## Begin ENTRIES PROVIDED
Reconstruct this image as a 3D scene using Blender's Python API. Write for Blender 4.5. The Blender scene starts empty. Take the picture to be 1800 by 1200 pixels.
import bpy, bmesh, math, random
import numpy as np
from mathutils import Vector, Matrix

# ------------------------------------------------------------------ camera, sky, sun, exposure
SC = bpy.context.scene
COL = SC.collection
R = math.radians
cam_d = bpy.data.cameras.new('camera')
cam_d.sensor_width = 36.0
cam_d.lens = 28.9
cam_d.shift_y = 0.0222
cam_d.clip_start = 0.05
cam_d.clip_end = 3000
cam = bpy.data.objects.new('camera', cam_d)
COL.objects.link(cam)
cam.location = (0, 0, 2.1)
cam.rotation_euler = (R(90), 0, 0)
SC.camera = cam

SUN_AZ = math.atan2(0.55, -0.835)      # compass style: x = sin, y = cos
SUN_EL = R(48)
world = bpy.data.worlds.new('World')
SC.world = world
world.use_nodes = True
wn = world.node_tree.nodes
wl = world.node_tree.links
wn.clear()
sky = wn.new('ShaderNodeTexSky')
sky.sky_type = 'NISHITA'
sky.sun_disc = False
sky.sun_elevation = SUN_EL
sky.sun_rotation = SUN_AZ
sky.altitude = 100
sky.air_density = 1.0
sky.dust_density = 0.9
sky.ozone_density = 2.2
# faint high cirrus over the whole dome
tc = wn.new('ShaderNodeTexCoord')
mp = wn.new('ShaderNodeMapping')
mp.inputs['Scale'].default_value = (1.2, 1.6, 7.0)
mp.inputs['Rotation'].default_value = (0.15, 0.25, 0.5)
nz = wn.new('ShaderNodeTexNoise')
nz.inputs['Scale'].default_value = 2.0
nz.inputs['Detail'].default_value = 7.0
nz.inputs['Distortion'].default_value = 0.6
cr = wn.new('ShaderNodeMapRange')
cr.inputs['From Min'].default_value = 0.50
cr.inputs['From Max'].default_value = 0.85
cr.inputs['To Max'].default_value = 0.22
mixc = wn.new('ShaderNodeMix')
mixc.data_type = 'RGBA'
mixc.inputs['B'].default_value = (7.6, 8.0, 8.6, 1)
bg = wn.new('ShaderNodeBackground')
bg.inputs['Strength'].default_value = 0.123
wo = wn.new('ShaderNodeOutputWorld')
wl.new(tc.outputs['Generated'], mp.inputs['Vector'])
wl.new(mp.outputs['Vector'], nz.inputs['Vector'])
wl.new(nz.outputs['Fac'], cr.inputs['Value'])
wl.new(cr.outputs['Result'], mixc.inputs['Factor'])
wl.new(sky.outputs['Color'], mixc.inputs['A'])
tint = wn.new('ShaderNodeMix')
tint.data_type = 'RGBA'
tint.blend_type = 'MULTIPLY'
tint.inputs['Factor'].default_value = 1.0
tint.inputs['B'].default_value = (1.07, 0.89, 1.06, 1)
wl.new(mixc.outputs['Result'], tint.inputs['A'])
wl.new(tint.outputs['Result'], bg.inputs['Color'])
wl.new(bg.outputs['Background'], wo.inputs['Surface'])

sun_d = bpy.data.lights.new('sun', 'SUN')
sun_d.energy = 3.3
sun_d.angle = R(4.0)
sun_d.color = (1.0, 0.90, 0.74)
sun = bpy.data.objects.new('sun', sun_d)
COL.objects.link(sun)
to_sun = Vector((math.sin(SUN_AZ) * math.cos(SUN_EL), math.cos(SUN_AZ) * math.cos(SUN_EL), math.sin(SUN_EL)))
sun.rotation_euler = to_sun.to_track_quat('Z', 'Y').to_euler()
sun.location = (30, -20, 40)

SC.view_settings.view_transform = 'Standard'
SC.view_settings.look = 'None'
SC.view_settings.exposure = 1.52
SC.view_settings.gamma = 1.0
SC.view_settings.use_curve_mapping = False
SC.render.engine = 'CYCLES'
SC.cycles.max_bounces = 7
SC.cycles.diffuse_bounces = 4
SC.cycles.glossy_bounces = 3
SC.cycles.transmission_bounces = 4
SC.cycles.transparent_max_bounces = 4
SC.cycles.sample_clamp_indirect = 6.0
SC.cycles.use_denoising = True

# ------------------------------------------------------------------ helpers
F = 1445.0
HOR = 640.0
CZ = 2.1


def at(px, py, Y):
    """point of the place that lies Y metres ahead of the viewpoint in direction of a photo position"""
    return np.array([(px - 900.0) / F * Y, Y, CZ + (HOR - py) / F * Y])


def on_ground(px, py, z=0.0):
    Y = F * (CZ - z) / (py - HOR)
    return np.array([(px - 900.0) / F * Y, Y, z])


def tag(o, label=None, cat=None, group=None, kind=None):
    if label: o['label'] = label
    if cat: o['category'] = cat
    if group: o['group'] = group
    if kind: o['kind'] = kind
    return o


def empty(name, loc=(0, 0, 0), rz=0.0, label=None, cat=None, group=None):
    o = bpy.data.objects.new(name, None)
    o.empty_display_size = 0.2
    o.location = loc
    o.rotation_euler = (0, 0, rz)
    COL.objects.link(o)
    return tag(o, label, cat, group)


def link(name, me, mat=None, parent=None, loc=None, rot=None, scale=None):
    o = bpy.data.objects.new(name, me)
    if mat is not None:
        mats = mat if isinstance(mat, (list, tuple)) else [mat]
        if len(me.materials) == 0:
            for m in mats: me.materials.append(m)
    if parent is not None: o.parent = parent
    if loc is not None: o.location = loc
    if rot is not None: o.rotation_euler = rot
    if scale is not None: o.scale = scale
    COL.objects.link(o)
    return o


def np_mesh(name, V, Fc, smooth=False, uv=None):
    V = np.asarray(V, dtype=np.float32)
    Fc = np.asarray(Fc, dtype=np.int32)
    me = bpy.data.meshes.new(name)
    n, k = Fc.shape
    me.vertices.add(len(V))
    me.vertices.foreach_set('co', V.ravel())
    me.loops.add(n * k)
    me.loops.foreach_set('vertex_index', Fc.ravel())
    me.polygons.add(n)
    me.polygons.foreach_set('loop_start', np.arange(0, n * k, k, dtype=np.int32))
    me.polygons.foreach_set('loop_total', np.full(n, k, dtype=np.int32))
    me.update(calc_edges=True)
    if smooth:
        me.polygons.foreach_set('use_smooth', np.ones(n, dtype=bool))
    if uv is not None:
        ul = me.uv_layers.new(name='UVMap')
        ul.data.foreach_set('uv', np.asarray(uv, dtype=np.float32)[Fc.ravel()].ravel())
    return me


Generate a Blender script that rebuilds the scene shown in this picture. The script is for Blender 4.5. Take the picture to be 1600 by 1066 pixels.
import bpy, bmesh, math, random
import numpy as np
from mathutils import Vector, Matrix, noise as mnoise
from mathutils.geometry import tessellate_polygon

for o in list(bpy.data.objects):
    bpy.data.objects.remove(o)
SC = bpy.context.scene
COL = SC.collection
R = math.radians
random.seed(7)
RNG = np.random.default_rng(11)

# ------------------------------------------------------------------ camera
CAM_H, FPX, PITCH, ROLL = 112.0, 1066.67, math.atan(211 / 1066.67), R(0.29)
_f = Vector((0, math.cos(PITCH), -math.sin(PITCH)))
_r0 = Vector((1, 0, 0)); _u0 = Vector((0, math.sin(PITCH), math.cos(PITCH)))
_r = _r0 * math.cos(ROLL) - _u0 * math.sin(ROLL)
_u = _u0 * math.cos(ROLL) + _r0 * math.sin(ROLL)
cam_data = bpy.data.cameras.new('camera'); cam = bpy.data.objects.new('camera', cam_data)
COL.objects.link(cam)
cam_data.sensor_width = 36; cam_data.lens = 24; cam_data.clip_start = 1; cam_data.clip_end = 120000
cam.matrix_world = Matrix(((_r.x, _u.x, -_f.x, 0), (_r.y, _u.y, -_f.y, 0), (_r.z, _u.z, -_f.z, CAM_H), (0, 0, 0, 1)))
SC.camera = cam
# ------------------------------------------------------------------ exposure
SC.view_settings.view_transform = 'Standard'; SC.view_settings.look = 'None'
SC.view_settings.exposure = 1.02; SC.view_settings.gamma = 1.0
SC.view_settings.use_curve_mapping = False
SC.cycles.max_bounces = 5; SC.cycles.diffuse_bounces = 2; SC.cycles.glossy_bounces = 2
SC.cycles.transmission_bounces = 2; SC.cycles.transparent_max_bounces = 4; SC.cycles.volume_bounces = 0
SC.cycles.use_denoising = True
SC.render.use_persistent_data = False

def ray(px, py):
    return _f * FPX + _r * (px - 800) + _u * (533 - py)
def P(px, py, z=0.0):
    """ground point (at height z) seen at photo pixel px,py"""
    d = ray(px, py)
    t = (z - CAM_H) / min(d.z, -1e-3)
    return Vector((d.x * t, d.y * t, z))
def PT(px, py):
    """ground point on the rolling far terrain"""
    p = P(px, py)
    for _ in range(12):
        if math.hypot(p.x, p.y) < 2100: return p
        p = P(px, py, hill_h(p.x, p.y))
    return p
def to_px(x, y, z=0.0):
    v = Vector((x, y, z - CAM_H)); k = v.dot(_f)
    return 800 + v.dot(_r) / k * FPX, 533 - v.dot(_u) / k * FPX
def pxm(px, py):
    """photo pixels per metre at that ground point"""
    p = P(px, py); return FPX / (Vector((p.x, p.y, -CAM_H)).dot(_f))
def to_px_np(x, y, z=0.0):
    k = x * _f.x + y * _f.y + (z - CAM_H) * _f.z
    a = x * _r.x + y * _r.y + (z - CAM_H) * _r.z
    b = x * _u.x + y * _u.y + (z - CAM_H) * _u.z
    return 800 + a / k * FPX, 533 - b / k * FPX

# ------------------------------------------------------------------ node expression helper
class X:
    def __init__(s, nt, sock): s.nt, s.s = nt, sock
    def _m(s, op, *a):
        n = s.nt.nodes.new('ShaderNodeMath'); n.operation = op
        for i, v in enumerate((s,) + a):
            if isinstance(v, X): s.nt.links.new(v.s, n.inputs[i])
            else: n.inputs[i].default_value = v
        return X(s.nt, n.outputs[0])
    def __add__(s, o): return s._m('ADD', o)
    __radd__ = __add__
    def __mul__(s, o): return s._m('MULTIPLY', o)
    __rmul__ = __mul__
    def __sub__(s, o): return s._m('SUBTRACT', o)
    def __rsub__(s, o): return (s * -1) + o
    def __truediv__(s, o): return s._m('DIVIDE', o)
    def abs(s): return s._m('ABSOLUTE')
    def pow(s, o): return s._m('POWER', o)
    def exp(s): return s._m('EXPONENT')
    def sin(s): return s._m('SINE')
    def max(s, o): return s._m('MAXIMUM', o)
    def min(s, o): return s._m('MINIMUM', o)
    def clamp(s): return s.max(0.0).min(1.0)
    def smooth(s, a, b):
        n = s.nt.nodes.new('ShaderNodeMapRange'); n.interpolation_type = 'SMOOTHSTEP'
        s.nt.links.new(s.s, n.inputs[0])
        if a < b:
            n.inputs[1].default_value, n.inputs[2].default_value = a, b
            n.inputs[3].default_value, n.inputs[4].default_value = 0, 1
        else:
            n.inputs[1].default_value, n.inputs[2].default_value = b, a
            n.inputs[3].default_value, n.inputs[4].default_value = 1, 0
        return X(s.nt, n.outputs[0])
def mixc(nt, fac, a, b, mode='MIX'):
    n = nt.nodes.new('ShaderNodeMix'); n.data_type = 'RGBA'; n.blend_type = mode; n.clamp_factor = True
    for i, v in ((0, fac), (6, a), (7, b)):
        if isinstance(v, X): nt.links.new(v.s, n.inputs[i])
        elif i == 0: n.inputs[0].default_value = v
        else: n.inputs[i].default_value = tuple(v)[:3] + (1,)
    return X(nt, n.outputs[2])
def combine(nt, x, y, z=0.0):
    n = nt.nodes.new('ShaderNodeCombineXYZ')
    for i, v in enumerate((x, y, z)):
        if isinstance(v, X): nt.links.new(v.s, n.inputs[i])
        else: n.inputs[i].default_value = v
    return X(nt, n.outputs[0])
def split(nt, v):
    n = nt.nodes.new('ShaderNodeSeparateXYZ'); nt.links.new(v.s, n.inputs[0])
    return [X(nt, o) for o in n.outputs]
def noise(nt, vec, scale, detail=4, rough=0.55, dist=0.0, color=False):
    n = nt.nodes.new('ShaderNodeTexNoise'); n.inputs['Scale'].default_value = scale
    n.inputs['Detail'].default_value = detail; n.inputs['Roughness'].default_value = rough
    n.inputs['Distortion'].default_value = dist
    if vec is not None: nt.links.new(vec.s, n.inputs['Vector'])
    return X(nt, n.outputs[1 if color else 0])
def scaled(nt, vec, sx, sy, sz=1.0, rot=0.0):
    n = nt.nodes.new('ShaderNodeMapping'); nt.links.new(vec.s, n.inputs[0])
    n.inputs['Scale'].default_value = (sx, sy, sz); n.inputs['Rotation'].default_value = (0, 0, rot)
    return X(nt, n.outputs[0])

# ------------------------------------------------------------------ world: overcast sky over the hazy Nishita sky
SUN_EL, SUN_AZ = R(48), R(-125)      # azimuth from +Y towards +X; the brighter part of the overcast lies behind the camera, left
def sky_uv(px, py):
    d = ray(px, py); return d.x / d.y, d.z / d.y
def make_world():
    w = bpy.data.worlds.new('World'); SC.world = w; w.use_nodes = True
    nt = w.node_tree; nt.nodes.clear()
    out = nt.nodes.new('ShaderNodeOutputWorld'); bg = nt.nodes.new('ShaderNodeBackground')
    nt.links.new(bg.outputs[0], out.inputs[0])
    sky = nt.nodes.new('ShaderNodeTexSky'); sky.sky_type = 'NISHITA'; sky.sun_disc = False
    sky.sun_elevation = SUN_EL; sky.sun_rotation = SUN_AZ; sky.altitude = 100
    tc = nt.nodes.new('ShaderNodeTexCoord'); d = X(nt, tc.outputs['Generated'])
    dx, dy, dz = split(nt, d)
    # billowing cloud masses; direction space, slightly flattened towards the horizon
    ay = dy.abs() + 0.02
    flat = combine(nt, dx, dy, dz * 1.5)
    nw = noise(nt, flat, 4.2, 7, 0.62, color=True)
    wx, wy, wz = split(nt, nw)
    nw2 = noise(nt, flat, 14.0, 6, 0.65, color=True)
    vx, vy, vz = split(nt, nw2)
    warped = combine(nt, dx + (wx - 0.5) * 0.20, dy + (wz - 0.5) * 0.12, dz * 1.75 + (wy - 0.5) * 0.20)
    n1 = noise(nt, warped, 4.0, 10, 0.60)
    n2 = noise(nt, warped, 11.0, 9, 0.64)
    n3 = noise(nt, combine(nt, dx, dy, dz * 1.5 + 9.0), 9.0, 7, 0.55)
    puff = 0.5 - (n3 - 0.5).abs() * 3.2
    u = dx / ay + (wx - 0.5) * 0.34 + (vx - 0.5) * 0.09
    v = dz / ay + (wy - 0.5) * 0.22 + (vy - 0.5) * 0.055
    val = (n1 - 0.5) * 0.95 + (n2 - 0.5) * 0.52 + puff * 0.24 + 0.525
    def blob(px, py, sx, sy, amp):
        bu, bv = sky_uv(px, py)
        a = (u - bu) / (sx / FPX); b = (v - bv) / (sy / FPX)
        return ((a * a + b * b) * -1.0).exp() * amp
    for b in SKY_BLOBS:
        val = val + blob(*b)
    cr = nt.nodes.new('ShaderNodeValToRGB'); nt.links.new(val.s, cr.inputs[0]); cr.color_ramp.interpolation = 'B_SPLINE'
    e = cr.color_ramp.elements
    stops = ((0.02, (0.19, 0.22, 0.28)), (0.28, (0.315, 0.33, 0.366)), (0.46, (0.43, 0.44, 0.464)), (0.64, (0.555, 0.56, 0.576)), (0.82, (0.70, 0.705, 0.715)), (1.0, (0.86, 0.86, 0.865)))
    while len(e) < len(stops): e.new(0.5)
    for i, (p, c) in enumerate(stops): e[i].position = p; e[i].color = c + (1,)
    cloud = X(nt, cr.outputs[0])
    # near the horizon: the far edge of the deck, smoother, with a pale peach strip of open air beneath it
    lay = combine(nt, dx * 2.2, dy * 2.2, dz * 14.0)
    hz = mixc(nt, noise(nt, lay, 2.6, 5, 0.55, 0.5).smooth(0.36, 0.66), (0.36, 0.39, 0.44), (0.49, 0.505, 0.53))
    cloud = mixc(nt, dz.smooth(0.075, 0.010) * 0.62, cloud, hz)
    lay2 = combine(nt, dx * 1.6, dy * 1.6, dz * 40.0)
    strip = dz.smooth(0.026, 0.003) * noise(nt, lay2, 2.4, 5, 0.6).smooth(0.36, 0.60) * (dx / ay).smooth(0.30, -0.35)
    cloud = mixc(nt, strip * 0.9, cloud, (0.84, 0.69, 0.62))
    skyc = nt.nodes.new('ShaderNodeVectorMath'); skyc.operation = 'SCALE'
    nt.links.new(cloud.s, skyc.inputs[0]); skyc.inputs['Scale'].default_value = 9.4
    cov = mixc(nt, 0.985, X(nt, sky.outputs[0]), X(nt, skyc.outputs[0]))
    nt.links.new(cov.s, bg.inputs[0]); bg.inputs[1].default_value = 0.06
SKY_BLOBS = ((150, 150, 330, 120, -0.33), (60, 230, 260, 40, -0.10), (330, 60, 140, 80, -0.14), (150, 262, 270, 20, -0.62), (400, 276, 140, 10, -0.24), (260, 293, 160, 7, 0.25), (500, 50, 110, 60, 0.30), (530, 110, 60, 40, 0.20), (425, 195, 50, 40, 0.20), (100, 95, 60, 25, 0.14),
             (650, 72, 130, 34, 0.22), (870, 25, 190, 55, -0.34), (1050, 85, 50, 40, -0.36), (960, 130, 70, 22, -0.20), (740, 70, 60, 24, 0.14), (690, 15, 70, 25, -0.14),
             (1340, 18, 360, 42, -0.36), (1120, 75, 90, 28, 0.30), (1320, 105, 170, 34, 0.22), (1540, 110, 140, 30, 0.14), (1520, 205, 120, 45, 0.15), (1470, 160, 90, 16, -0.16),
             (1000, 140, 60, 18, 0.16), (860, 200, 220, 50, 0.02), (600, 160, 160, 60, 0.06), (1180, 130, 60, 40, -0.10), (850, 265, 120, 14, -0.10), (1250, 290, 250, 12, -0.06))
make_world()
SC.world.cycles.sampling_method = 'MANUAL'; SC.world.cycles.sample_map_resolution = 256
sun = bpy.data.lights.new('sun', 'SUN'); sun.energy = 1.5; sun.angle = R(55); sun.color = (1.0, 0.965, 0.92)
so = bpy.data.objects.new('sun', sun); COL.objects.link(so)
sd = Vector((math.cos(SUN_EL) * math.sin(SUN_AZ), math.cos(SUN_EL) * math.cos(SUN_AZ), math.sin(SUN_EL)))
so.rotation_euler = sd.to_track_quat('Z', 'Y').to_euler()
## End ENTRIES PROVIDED
[GIVEN REQUEST]: Using the entries above, give again exactly the lines from the line holding "Generate a Blender" through the line holding "from mathutils.geometry import". Include both end lines and nothing else.

[SOLUTION TO THIS TASK]:
Generate a Blender script that rebuilds the scene shown in this picture. The script is for Blender 4.5. Take the picture to be 1600 by 1066 pixels.
import bpy, bmesh, math, random
import numpy as np
from mathutils import Vector, Matrix, noise as mnoise
from mathutils.geometry import tessellate_polygon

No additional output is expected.